Let $f''$ be continuous on $\mathbb{R}$. Show that
$\lim_{h\to0}\frac{f(x+h)-2f(x)+f(x-h)}{h^2}=f''(x)$
My workings
$\lim_{h\to0}\frac{f(x+h)-2f(x)+f(x-h)}{h^2}=\lim_{h\to0}\frac{f(x+h)-f(x)-[f(x)-f(x-h)]}{h^2}=\frac{\lim_{h\to0}\frac{f(x+h)-f(x)}{h}-\lim_{h\to0}\frac{f(x)-f(x-h)}{h}}{\lim_{h\to0}h}$
By the definition of derivative, I move on to the next step. Also, I observe that everything in this question as continuous and differentiable up to $f''(x)$.
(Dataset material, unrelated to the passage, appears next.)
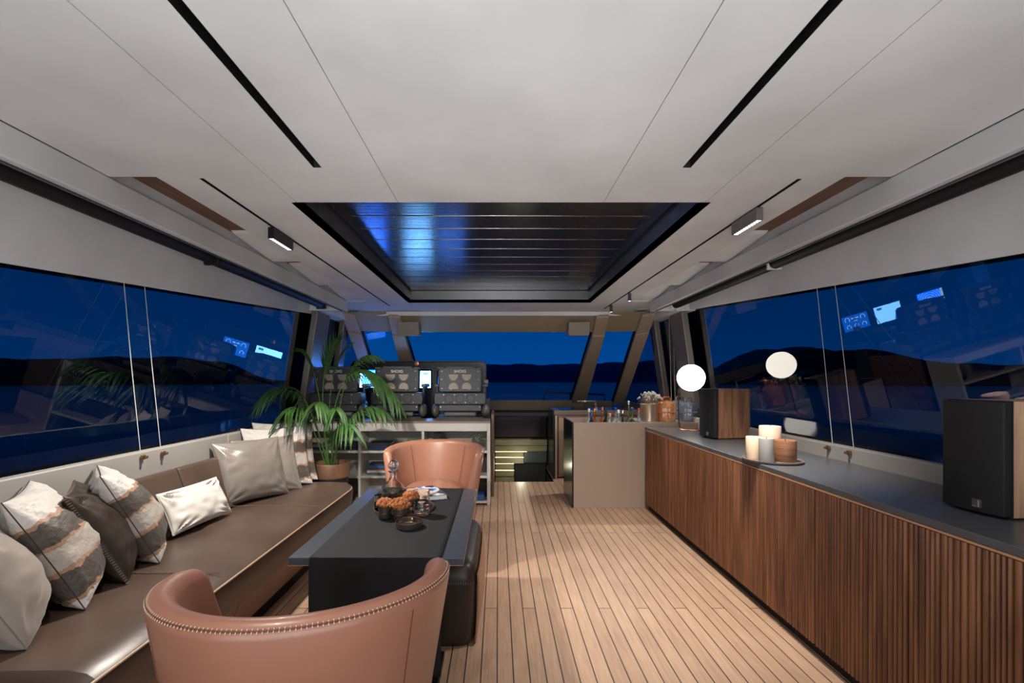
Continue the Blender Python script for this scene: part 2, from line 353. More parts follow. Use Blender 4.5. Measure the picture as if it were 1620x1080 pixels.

$=\frac{f'(x)-f'(x-h)}{\lim_{h\to0}h}$
I do not know how to justify the next move but,
$=\lim_{h\to0}\frac{f'(x)-f'(x-h)}{h}$
Then by the definition of derivative again,
$=f''(x-h)$
Which is so close to the answer. So I shall assume that since $h\to0$ for $x-h$, therefore $x-h=x$? And so,
$=f''(x)$
I think i made a crapload of generalization and fallactic errors... I also have another way, which was to work from $f''(x)$ to the LHS. But I realised I assume that the h were the same for $f'(x)$ and $f''(x)$.
Is it normal to be unable to solve this question at the first try? Or am I just too weak in mathematics?